▶ **THE TASK**
Without pictures, repeat exactly the lines from the one containing "Continue the Blender Python script for this scene: part 3, from" through the end of the entries.

▶ **LISTED ENTRIES**
● ● ● ● ●
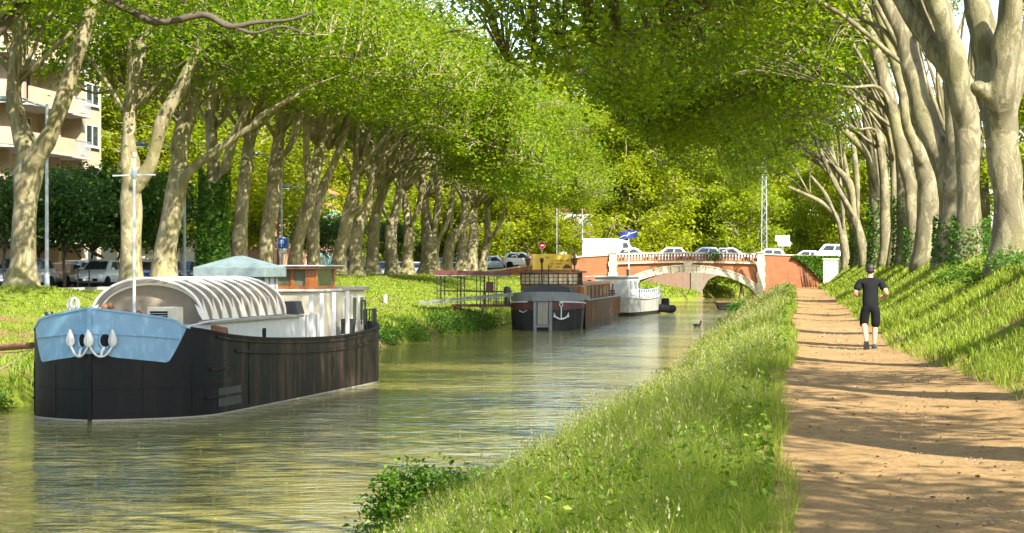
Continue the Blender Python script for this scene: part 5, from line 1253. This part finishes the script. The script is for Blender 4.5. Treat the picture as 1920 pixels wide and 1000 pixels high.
m = MB(); m.add([(-.4,-.008,1.13),(.4,-.008,1.13),(.4,-.008,1.595),(-.4,-.008,1.595)], [(0,1,2,3)]); m.build('stern_plate', M['maroon'], b2)
m = MB(); m.add([(-.42,-.012,1.6),(.42,-.012,1.6),(.42,-.012,2.12),(-.42,-.012,2.12)], [(0,1,2,3)]); m.build('stern_plate', M['grey'], b2)
rd = empty('rudder'); rd.parent = b2
for k in range(4): MB().box(-.28+k*.145, -.142+k*.145, -.22-.008*(k % 2), -.12, .32, 1.58, .008).build('plank', M['grey_wood'], rd)
for s in (-1, 1): MB().box(s*.42-.09, s*.42+.09, -.26, -.02, -.3, 1.6, .02).build('post', M['grey'], rd)
MB().box(-.58, .58, -.30, -.014, 1.60, 1.86, .02).build('cap', M['grey'], rd); MB().box(-.33, .33, -.24, -.1, .18, .30).build('cross_bar', M['grey'], rd)
# white stock anchor on the hull, right of the rudder
an = empty('anchor'); an.parent = b2
def s2(x): a = np.array(HB2[:5]); return float(np.interp(abs(x), a[:, 1], a[:, 0]))-.07
m = MB(); m.tube([(.98, s2(.98)-.05, .62), (.98, s2(.98)-.05, 1.32)], .035, 8); m.build('shank', M['white_clean'], an, True)
MB().tube([(.98+.09*math.cos(a), s2(.98)-.06, 1.42+.10*math.sin(a)) for a in np.linspace(0, 2*math.pi, 15)], .025, 6, False).build('ring', M['white_clean'], an, True)
MB().tube([(.98+.33*t_, s2(.98+.33*t_)-.05, .62+.16*abs(t_)**1.8) for t_ in np.linspace(-1, 1, 11)], .045, 8).build('arm', M['white_clean'], an, True)
for s in (-1, 1):
    x = .98+.33*s; l = s2(x)-.06; m = MB(); m.v = [(x-.09,l,.72),(x+.09,l,.72),(x+.04*s,l,1.0),(x-.07,l+.05,.72),(x+.07,l+.05,.72),(x+.04*s,l+.05,1.0)]; m.f = [(0,1,2),(5,4,3),(0,3,4,1),(1,4,5,2),(2,5,3,0)]; m.build('fluke', M['white_clean'], an)
m = MB(); m.bar((-1.35, s2(-1.35)-.03, 1.08), (-1.13, s2(-1.13)-.03, .98), .05, .03); m.bar((-1.13, s2(-1.13)-.03, .98), (-.90, s2(-.9)-.03, 1.10), .05, .03); m.build('white_mark', M['white_clean'], b2)
# low cuddy, wheelhouse with small panes
m = MB(); prof = [(-1.45,1.9),(1.5,1.9),(1.3,2.30),(.7,2.45),(-.7,2.45),(-1.25,2.30)]; m.prism(prof, 1.2, 3.2); m.build('aft_cuddy', M['dark_grey'], b2, True)
w2 = empty('wheelhouse'); w2.parent = b2
YW = lambda x: 2.6+.35*(x/1.55)**2
MB().prism([(-1.6,YW(1.6)),(-.8,YW(.8)),(0,YW(0)),(.8,YW(.8)),(1.6,YW(1.6)),(1.6,5.2),(-1.6,5.2)], 2.0, 2.46, 'z').build('base', M['brown_wood'], w2)
xw = np.linspace(-1.6, 1.6, 7)
for a, b in zip(xw[:-1], xw[1:]):
    w_ = empty('window'); w_.parent = w2; ya, yb = YW(a), YW(b)
    m = MB(); m.add([(a+.05,ya+.05,2.46),(b-.05,yb+.05,2.46),(b-.05,yb+.05,3.12),(a+.05,ya+.05,3.12)], [(0,1,2,3)]); m.build('pane', M['glass_warm'], w_)
    m = MB(); m.bar((a,ya,2.46),(a,ya,3.14),.06); m.bar((b,yb,2.46),(b,yb,3.14),.05); m.bar((a,ya,2.5),(b,yb,2.5),.05); m.bar((a,ya,3.1),(b,yb,3.1),.06)
    for k in (1, 2):
        t_ = k/3; xx, yy = a+(b-a)*t_, ya+(yb-ya)*t_; z = 2.46+.66*t_; m.bar((a,ya,z),(b,yb,z),.025)
    m.bar(((a+b)/2,(ya+yb)/2,2.46),((a+b)/2,(ya+yb)/2,3.12),.025)
    m.build('lattice', M['black'], w_)
for s in (-1, 1):
    w_ = empty('window'); w_.parent = w2; MB().box(s*1.58-.01, s*1.58+.01, 3.1, 5.1, 2.46, 3.12).build('pane', M['glass_warm'], w_)
    m = MB(); [m.bar((s*1.6,y,2.46),(s*1.6,y,3.14),.06) for y in np.linspace(3.0, 5.2, 6)]; m.bar((s*1.6,3,2.8),(s*1.6,5.2,2.8),.04); m.build('lattice', M['black'], w_)
m = MB(); pts = [(x, YW(x)-.16) for x in np.linspace(-1.85, 1.85, 9)]+[(1.85,5.5),(-1.85,5.5)]; m.prism(pts, 3.14, 3.25, 'z'); m.prism([(x*.8, 3.2+(y-3.2)*.8) for x, y in pts], 3.25, 3.33, 'z'); m.build('roof', M['brown_wood'], w2)
for x in (-1.15, 1.45):
    ln_ = empty('lantern'); ln_.parent = b2
    MB().lathe([(.05,3.2),(.05,3.55),(.11,3.6),(.16,3.85),(.22,3.95),(.10,3.98),(.05,4.1),(.03,4.45)], (x, 2.6, 0), 10).build('lantern_post', M['brown_wood'], ln_, True)
m = MB(); m.tube([(-.30,2.0,2.4),(-.30,2.0,3.75)], .045, 8); m.lathe([(.05,3.7),(.10,3.78),(.10,3.92),(.05,3.98)], (-.30,2.0,0), 10); m.build('lamp_post', M['black'], b2, True)
MB().box(.02, .08, 2.2, 2.26, 3.2, 3.6).build('vent_pipe', M['black'], b2)
# yellow banner with its print
bn = empty('banner'); bn.parent = b2; m = MB(); N = 14
for i in range(N+1):
    x = -.92+2.18*i/N; y = 2.75+.03*math.sin(i*1.3); m.v += [(x, y, 3.30-.01*i/N), (x, y, 4.20-.01*math.sin(i*.7))]
for i in range(N): m.f.append((2*i, 2*i+2, 2*i+3, 2*i+1))
m.build('cloth', M['gold'], bn, fix=False)
for x, z, w_ in ((-.15,3.98,.13),(.03,3.98,.05),(.15,3.80,.06),(.35,3.80,.46),(.92,3.80,.22),(.08,3.62,.10),(.42,3.62,.26),(.12,3.44,.08),(.42,3.44,.24)):
    k = 0; m = MB()
    while k*.085 < w_: m.box(x+k*.085, x+k*.085+.06, 2.70, 2.706, z, z+.085*(1 if (k+int(x*10)) % 3 else .7)); k += 1
    tag(m.build('lettering', M['ochre'], bn), None, None, None, 'stuff')
m = MB(); m.prism([(.82,3.40),(1.22,3.40),(1.23,3.50),(1.16,3.54),(1.10,3.62),(.94,3.62),(.88,3.54),(.80,3.50)], 2.695, 2.702); m.build('printed_car', M['maroon'], bn)
MB().bar((-.92,2.78,3.25),(-.92,2.78,4.25),.05).build('banner_pole', M['brown_wood'], bn); MB().bar((1.26,2.78,3.25),(1.26,2.78,4.25),.05).build('banner_pole', M['brown_wood'], bn)
# brown deckhouse along the side
dh = empty('deckhouse'); dh.parent = b2
m = MB(); m.box(-1.5, 1.5, 5.5, 24, 1.6, 2.35, .02); m.build('wall', M['brown_wood'], dh)
MB().box(-1.65, 1.65, 5.4, 24.2, 2.355, 2.55, .02).build('roof', M['orange_wood'], dh)
for k in range(7): MB().box(1.50, 1.515, 6.6+k*2.4, 7.8+k*2.4, 1.75, 2.2).build('window', M['glass'], dh)
for k in range(8): MB().box(1.85, 1.95, 5.4+k*2.4, 5.5+k*2.4, 1.5, 2.4, .01).build('post', M['brown_wood'], dh)
m = MB(); m.prism([(1.5,1.7),(1.9,1.7),(1.9,2.35),(1.2,2.46),(1.2,2.3)], 3.4, 5.4); m.build('companionway', M['orange_wood'], dh)
MB().ball((.75,5.9,2.6), (.45,.6,.16)).build('skylight_dome', M['grey'], dh, True)

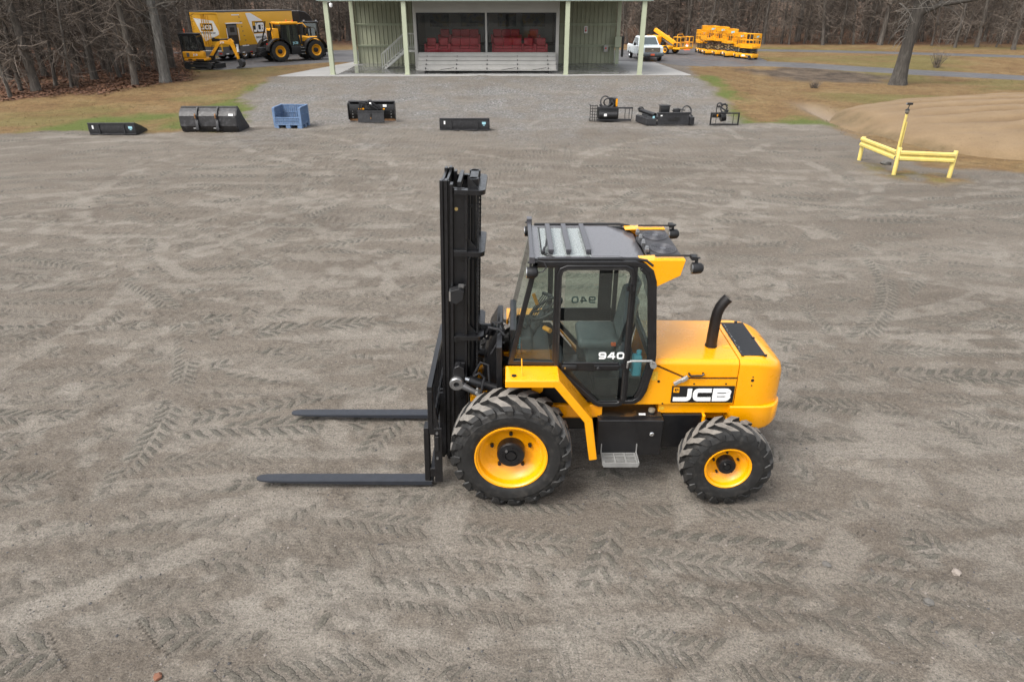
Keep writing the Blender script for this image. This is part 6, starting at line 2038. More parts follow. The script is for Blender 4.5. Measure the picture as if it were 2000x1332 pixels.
    for k in range(7):
        q = MB(); q.box(2.35 + k * .07, 2.55 + k * .07, -.006, -.002, 3.02 - k * .33, 3.05 - k * .33); q.box(2.37 + k * .07, 2.40 + k * .07, -.0065, -.0025, 2.97 - k * .33, 3.10 - k * .33); q.build('ruler_mark', M['trailer_grey'], r)
    # side door
    q = MB(); q.box(.75, 1.95, -.02, -.003, .78, 2.58); do = q.build('door', M['logo_black'], r)
    q = MB(); q.box(.82, 1.88, -.032, -.021, 1.80, 2.50); q.build('window_panel', M['trailer_grey'], do)
    q = MB(); q.box(1.10, 1.62, -.036, -.033, 2.0, 2.35); q.build('window', M['logo_black'], do)
    q = MB(); q.rbox(.66, 2.04, -.10, -.003, 2.59, 2.67, .02, 2); q.build('awning', M['white'], do)
    for x in (.66, 1.98):
        q = MB(); q.cyl((x + .03, -.06, 1.4), (x + .03, -.06, 2.3), .025, n=8); q.build('grab_handle', M['white'], do)
    q = MB(); q.box(1.50, 1.78, -.026, -.021, .95, 1.15); q.build('notice', M['white'], do)
    # chassis, lights, reflector tape, wheels
    q = MB(); q.box(-.05, .08, .02, W_ - .02, z0 - .22, z0 + .10); ub = q.build('rear_bumper', M['trailer_grey'], r)
    for f in (.06, .12, .88, .94):
        q = MB(); q.cyl((-.07, Yv(f), z0 - .06), (-.05, Yv(f), z0 - .06), .06, n=12); q.build('tail_lamp', M['red'], ub)
    q = MB()
    q.box(-.056, -.051, .1, W_ - .1, z0 + .105, z0 + .16); q.build('reflector_tape', M['white'], ub)
    for k in range(9):
        q = MB(); x = .3 + k * .95; q.box(x, x + .28, -.012, .008, z0 - .13, z0 - .06); q.build('reflector_tape', M['red'] if k % 2 else M['white'], r)
    for x in (2.55, 3.55):
        for y, o in ((.22, -1), (W_ - .22, 1)):
            simple_wheel(r, (x, y, .50), .50, .30, .28, M['chrome'], 0, o)
    for x in (7.6,):
        q = MB(); q.box(x, x + .12, .3, .45, .0, z0 - .15); q.build('landing_leg', M['dark_metal'], r)
    # tractor unit in front of it
    P_ = C_ + Vector((u.x, u.y, 0)) * 10.2
    t = thing('semi_truck', 'dark truck cab just visible behind the front end of the yellow trailer', 'truck', (P_.x, P_.y, PLAT + .03), rz)
    def prof(q): q.prism([(0, .7), (2.3, .7), (2.4, 1.5), (2.25, 2.0), (1.6, 2.9), (.9, 3.2), (0, 3.3)], .05, 2.4, 'y')
    q = MB(); prof(q); q.build('cab', M['black'], t, bev=.06, seg=3)
    q = MB(); q.prism([(1.2, 1.9), (2.0, 1.9), (1.75, 2.4), (1.2, 2.5)], .02, .045); q.build('side_window', M['dark_glass'], t)
    q = MB(); q.box(-1.6, 2.2, .6, 1.9, .55, .75); q.build('chassis', M['dark_metal'], t)
    for x in (-.9, 1.6):
        for y, o in ((.2, -1), (2.25, 1)):
            simple_wheel(t, (x, y, .50), .50, .30, .28, M['chrome'], 0, o)
trailer()

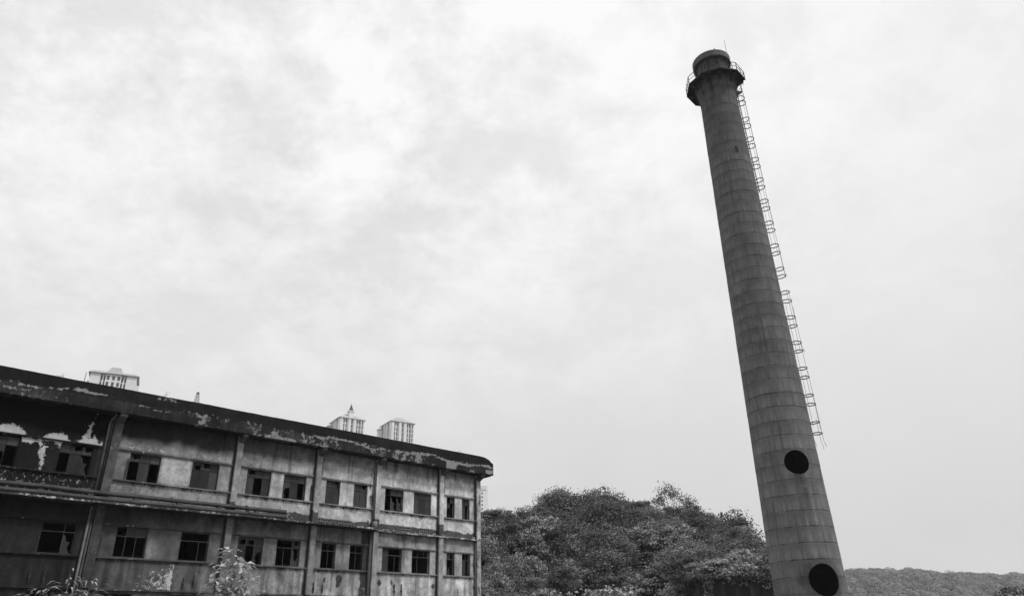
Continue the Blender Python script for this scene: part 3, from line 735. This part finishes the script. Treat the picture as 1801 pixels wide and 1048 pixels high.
def strap(u, o, z0, z1, bend=0):
    mb = MB(); zs = list(np.linspace(z0, z1, 5)); pts = [lp(u, o, z) for z in zs]
    if bend: pts.insert(0, lp(u, o + bend, z0 - .55)); 
    mb.tube(pts, 0.014, 5); mb.build('strap', M_steel, lad)
aa = (0.9, 2.3, 3.14, 4.0, 5.4)
for k, a in enumerate(aa):
    u, o = 0.39 * math.sin(a), 0.44 - 0.39 * math.cos(a)
    cuts = {0: [(16.2, 22.3), (23.9, 27.2), (29, 52.6)], 1: [(16.0, 18.0), (20.0, 21.8), (23.9, 29.6), (33.2, 52.6)], 2: [(16.1, 22), (24.2, 27.9), (31.4, 34.2), (36.2, 39), (41, 52.6)],
            3: [(16.9, 19.9), (21.6, 24.6), (26.2, 29.2), (30.6, 52.6)], 4: [(17.2, 28), (34, 52.6)]}[k]
    for z0, z1 in cuts: strap(u, o, z0, z1, 0.16 if (k == 2 and z0 in (24.2, 31.4)) else (0.1 if z0 < 16.3 else 0))
# grab loop at the gallery, and a bracket part way up the shaft
mb = MB()
for u in (-.24, .24): mb.tube([lp(u, .16, 53.3), lp(u, .30, 55.6), lp(u, .2, 56.1), lp(u, -.05, 56.3), lp(u, -.2, 56.2)], 0.034, 6)
mb.tube([lp(-.24, .16, 54.6), lp(.24, .16, 54.6)], .015, 5); mb.build('grab_rail', M_steel, lad)
a = math.radians(-85); d = Vector((math.cos(a), math.sin(a), 0)); 
MB().tube([d * (CR(44) - .02) + Vector((-.05, 0, 44.1)), d * (CR(44) + .15) + Vector((0, 0, 43.9)), d * (CR(44) + .02) + Vector((.06, 0, 43.45))], .06, 6).build('iron_bracket', M_frame, chim)

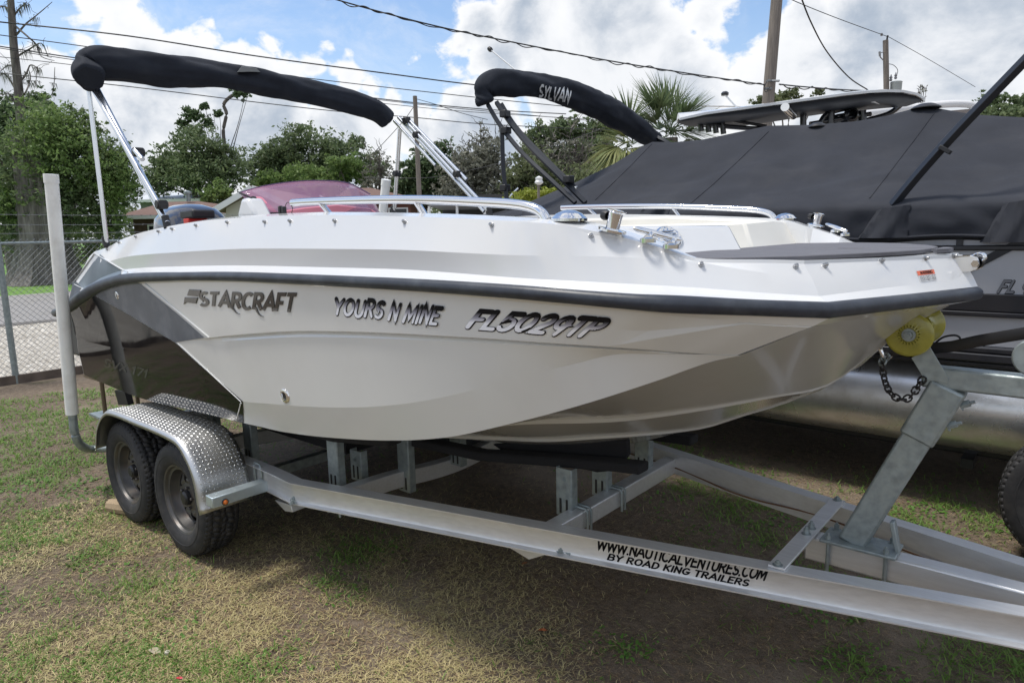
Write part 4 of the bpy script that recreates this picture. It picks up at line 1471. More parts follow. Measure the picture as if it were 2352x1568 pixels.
● ● ● ● ●
▶ **THE REPLY**
Continue the Blender Python script for this scene: part 3, from line 735. This part finishes the script. Treat the picture as 1801 pixels wide and 1048 pixels high.
def strap(u, o, z0, z1, bend=0):
    mb = MB(); zs = list(np.linspace(z0, z1, 5)); pts = [lp(u, o, z) for z in zs]
    if bend: pts.insert(0, lp(u, o + bend, z0 - .55)); 
    mb.tube(pts, 0.014, 5); mb.build('strap', M_steel, lad)
aa = (0.9, 2.3, 3.14, 4.0, 5.4)
for k, a in enumerate(aa):
    u, o = 0.39 * math.sin(a), 0.44 - 0.39 * math.cos(a)
    cuts = {0: [(16.2, 22.3), (23.9, 27.2), (29, 52.6)], 1: [(16.0, 18.0), (20.0, 21.8), (23.9, 29.6), (33.2, 52.6)], 2: [(16.1, 22), (24.2, 27.9), (31.4, 34.2), (36.2, 39), (41, 52.6)],
            3: [(16.9, 19.9), (21.6, 24.6), (26.2, 29.2), (30.6, 52.6)], 4: [(17.2, 28), (34, 52.6)]}[k]
    for z0, z1 in cuts: strap(u, o, z0, z1, 0.16 if (k == 2 and z0 in (24.2, 31.4)) else (0.1 if z0 < 16.3 else 0))
# grab loop at the gallery, and a bracket part way up the shaft
mb = MB()
for u in (-.24, .24): mb.tube([lp(u, .16, 53.3), lp(u, .30, 55.6), lp(u, .2, 56.1), lp(u, -.05, 56.3), lp(u, -.2, 56.2)], 0.034, 6)
mb.tube([lp(-.24, .16, 54.6), lp(.24, .16, 54.6)], .015, 5); mb.build('grab_rail', M_steel, lad)
a = math.radians(-85); d = Vector((math.cos(a), math.sin(a), 0)); 
MB().tube([d * (CR(44) - .02) + Vector((-.05, 0, 44.1)), d * (CR(44) + .15) + Vector((0, 0, 43.9)), d * (CR(44) + .02) + Vector((.06, 0, 43.45))], .06, 6).build('iron_bracket', M_frame, chim)

Write part 4 of the bpy script that recreates this picture. It picks up at line 1471. More parts follow. Measure the picture as if it were 2352x1568 pixels.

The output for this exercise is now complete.